The terrorist attacks launched in Paris on Friday that killed at least 129 people have been claimed by and traced back to the Islamic State, also known as ISIS. It is one more sign that the Islamic State (which has seized territory the size of Maryland inside Syria and Iraq) poses a growing terrorist threat to the United States and its allies.

Within the last month, ISIS also has been implicated in the Oct. 31st downing of a Russian airliner over Egypt’s Sinai peninsula that killed 224 people, and a double suicide bombing attack in Beirut, Lebanon that killed at least 41 people the day before the Paris attacks.

The latest terrorist atrocity in Paris also is reminiscent of the terrorist attacks which paralyzed Paris in January. Although the two heavily armed terrorists involved in the January attack on the Charlie Hebdo magazine offices claimed to be acting in the name of al-Qaeda in the Arabian Peninsula, a rival terrorist group to ISIS, one of their associates who murdered four Jewish hostages in a Kosher grocery store and a policeman claimed to be acting in the name of ISIS.

The grocery store terrorist, who was killed by police, probably was acting as a “stray dog” (or “lone wolf”) who was not actually a member of the Islamic State, but was responding to its public calls for a wave of terrorism.

An Evolving ISIS Strategy

But at least 4 of the 8 terrorists involved in the latest Paris attacks had travelled to Syria to fight for ISIS. French Prime Minister Manuel Valls said that the attack was “organized, conceived and planned” from Syria.

The involvement of battle-hardened foreign fighters, as opposed to amateurish “stray dogs”, marks an escalation of the evolving threat posed by the Islamic State. The militarized nature of the operation resembled the simultaneous attacks on multiple soft targets that killed 164 people and wounded hundreds more in Mumbai, India in 2008.

The Mumbai terror attack, perpetrated by Lashkar-e-Taiba (“Army of the Righteous”), a Pakistani-supported Islamist terrorist group, has provided a template for low-cost, low-tech military assaults capable of inflicting maximum shock value.

Al-Qaeda’s Somali affiliate, al-Shabaab, mounted a similar terrorist attack that killed 67 people in the Westgate Mall in Nairobi, Kenya in 2013.

The suspected ringleader of the Paris attacks is Abdelhamid Abaaoud, a Belgian citizen of Moroccan descent who joined the Islamic State in 2013. Abaaoud grew up in the Brussels suburb of Molenbeek, a longtime bastion of support for Islamist extremism. He was a member of Sharia4Belgium, an Islamist extremist group that was designated as a terrorist organization this year.
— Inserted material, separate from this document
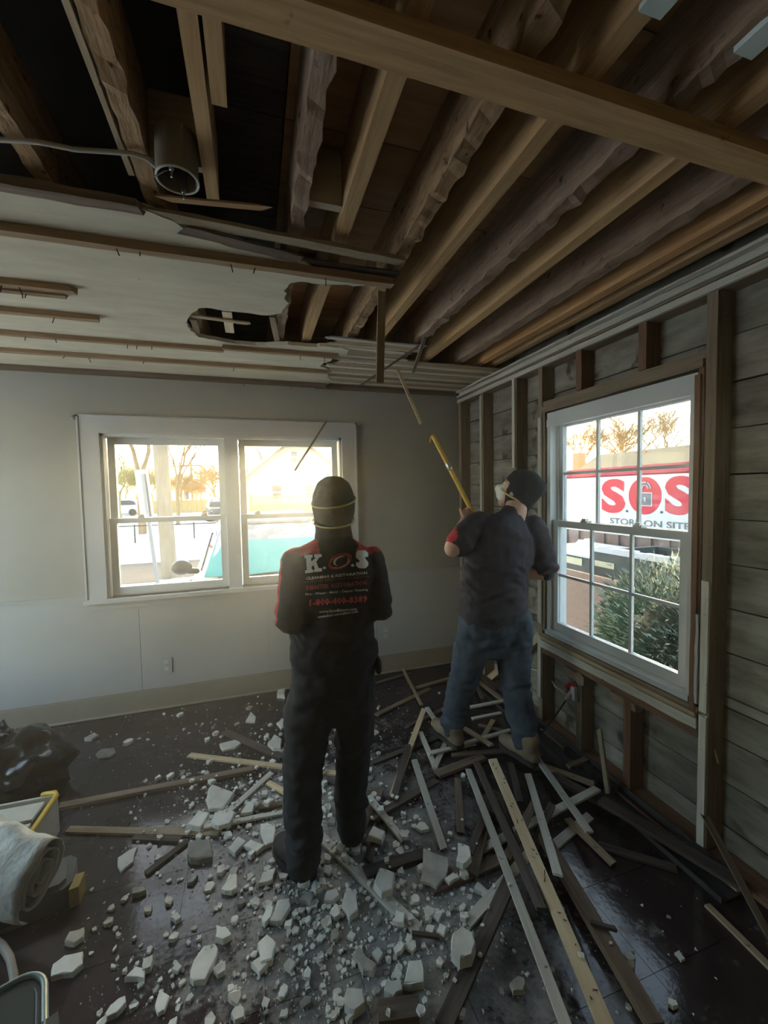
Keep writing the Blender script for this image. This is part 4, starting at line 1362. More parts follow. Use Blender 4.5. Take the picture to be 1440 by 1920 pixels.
for px, w_ in ((1210, 1.0), (1088, 0.9)):
    q = at_x(px, 850, hx + 4)
    MB().box(hx + 3.4, hx + 4.3, q.y - w_ / 2, q.y + w_ / 2, zr - 1.5, q.z + (0.15 if px > 1100 else 0)).build('chimney', mat('orange_brick_chimney', (0.50, 0.22, 0.10), 0.8), fh)
for i, (px, h, sd, nm) in enumerate(((1110, 7.0, 41, 'bare tree between the two left trees over the ranch house roof'), (1180, 6.6, 52, 'bare tree just left of the orange chimney'), (1080, 6.4, 3, 'bare tree above the left end of the ranch house roof'), (1150, 7.4, 14, 'wide bare tree above the middle of the ranch house roof'), (1238, 6.8, 27, 'round-crowned bare tree right of the orange chimney'))):
    q = at_x(px, 885, 46)
    tree('bare_tree', 46, q.y, GZ, h * 1.85, sd, TWIG if i < 4 else BARK, nm, 0.55, 7, 0.20)
for i, (za, zb2) in enumerate(((5.6, 5.2), (5.0, 4.7))):
    MB().tube([(9.0, -4, za + 0.4), (9.3, 6, za), (10, 26, zb2 + 0.8)], 0.012, 5).build('overhead_wire', DARKMET, label=('upper overhead wire crossing the right window sky', 'lower overhead wire crossing the right window sky')[i], cat='wire')
# ================================================================== DEBRIS ON THE FLOOR
LATHS = []   # settled laths: (p, q, halfwidth, z_at_p, z_at_q, thickness) tops
LH = 0.011
LATHS.append((np.array((W - 0.078, 1.05)), np.array((W - 0.078, 3.30)), 0.063, 0.0, 0.0, 0.023))   # the heater track


def under(pts_, hw, skip_hw=0.0):
    """highest lath top under each of the sample points"""
    h = np.zeros(len(pts_))
    for (p, q, w_, zp, zq, th) in LATHS:
        d = q - p
        L2 = float(d @ d)
        t = ((pts_ - p) @ d) / L2
        tc = np.clip(t, 0, 1)
        c = p + tc[:, None] * d
        dist = np.linalg.norm(pts_ - c, axis=1)
        ok = dist < (w_ + hw)
        zt_ = zp + (zq - zp) * tc + th
        h = np.where(ok, np.maximum(h, zt_), h)
    return h


def settle(p, q, hw):
    n = max(8, int(np.linalg.norm(q - p) / 0.02))
    t = np.linspace(0, 1, n)
    pts_ = p + t[:, None] * (q - p)
    h = under(pts_, hw * 0.9)
    # supporting line over all contact points, lowest at the middle
    best = None
    idx = [i for i in range(n) if h[i] > 0] + [0, n - 1]
    for i in idx:
        for j in idx:
            if t[i] <= 0.5 <= t[j] and j > i:
                b = (h[j] - h[i]) / (t[j] - t[i])
                a = h[i] - b * t[i]
                if np.all(a + b * t >= h - 1e-6):
                    m = a + 0.5 * b
                    if best is None or m < best[0]:
                        best = (m, a, a + b)
    if best is None:
        m = h.max()
        return m, m
    return best[1], best[2]


TONES = {'pale': W_PALE, 'gray': W_GRAY, 'tan': W_TAN, 'brown': W_BROWN, 'dark': W_DARK}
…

Abaaoud, who may have been killed in a police raid yesterday, was known to be a close confidant of the leader of ISIS, Abu Bakr al-Baghdadi, and ran a training camp for foreign fighters in Syria. He has been linked to previous terrorist plots, including the May 2014 attack on a Jewish museum in Brussels that killed 4 people and the attack by a gunman who was subdued by three Americans on board a train bound for Paris in August.

A Growing Threat to the U.S.

The growing list of terrorist attacks mounted by the Islamic State is a sign that it is evolving fast and metastasizing. It is now using repatriated foreign fighters supported by homegrown terrorist networks to launch terrorist attacks inside Western countries.

CIA Director John Brennan warned on Monday that “I certainly would not consider it a one-off event. It’s clear to me that ISIL has an external agenda, that they are determined to carry out these types of attacks. I would anticipate that this is not the only operation that ISIL has in the pipeline.”

That same day, ISIS threatened to launch a similar attack against Washington. This is nothing new.

Islamic State leader al-Baghdadi threatened to strike “in the heart” of America in July 2012. The Islamic State reportedly has tried to recruit Americans who have joined the fighting in Syria and would be in a position to carry out this threat after returning to the United States.

Although ISIS has not yet launched a major attack inside the United States, it has inspired isolated terrorist attacks by self-radicalized “stray dogs” who have acted in its name, such as the May 3, 2015, foiled attack by two Islamist extremists who were fatally shot by police before they could commit mass murder in Garland, Texas.

ISIS later claimed responsibility for that attack and warned “future attacks are going to be harsher and worse.”

The U.S. Response to ISIS

President Obama, who proclaimed the day before the Paris attacks that the Islamic State was “contained,” needs to reassess his slow motion, half-hearted, incremental response to what he once derided as a “J.V. team” of terrorists.

The White House needs to end its timid micromanaging of the war against ISIS and allow the Pentagon to mount a more robust military campaign, with much more intensive air strikes, expanded deployments of special operations forces, and advisers embedded with the Iraqi army, Kurdish militias, and Sunni Arab militias operating much closer to the battlefront.

The administration needs to do a better job of cutting off the flow of foreign fighters to and from Syria and Iraq by working closely with U.S. allies, especially Turkey.

Washington also needs to take a more proactive stance to counter terrorist groups, divert young Muslims from terrorist paths and isolate Islamist extremists from the majority of Muslims, who reject terrorism.

The administration should also develop a plan to properly screen and vet any Syrian refugees allowed into the country. At least one of the Paris terrorists reportedly entered France from Greece after being accepted as a refugee.

Above all, the United States needs a competent commander-in-chief able to formulate and implement a comprehensive strategy for defeating ISIS. The Obama White House has consistently been behind the curve in dealing with the surging ISIS and disintegration of Syria and Iraq.

The Paris terrorists are harbingers of a new generation of terrorists operating more brazenly against a wider set of soft targets than in the past.

The next attack could come in an American city unless the Obama Administration drops its passive complacency and takes much stronger action against the Islamic State.